Some base end stations were located in tall fire control towers (FCTs) Sometimes, the terms "base end station" and "fire control tower" were used interchangeably. In general, however, a fire control tower (FCT) was a structure built to raise one or more base end, spotting, or observation stations high above ground level. Some fire control towers contained several base end stations, one on top of another on different stories of the tower, with each station being at one end of a different baseline and being assigned primarily to a different gun battery in a harbor's defensive scheme. Other base end stations resembled pillboxes or small bunkers dug into the ground or on the surface overlooking coastal waters. Still others were camouflaged to resemble seaside homes or cottages. Some base end stations had anti-aircraft observation positions on their top levels, or harbor observation radar antennas on platforms above their roofs.

Almost all base end stations were equipped at least with an azimuth telescope (similar to a surveyor's theodolite) to enable them to sight accurate bearings to a target. In addition, some base end stations held a depression position finder (DPF) or a coincidence range finder (CRF) that could be used by itself (without reference to another station) to produce fire control data for the gun(s).
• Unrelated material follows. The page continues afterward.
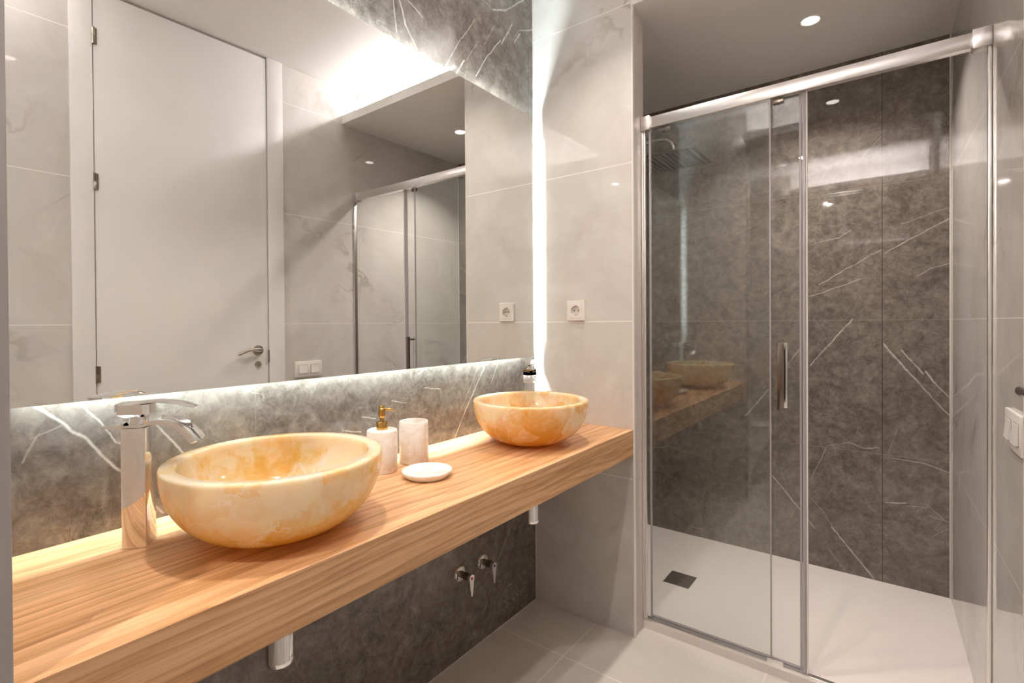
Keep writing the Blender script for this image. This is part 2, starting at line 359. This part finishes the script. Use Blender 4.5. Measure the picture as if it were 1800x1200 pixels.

Sometimes a space holding one of these instruments (if not located on a baseline and paired with a second station) was referred to simply as an observation station.

These stations were used between the 1890s and 1946. At the end of the war almost all of them were declared surplus and were sold off to public and private owners. More than 100 of these stations likely still survive today across the United States, as part of state preserves or under private ownership, although many have been razed to clear sites for new development.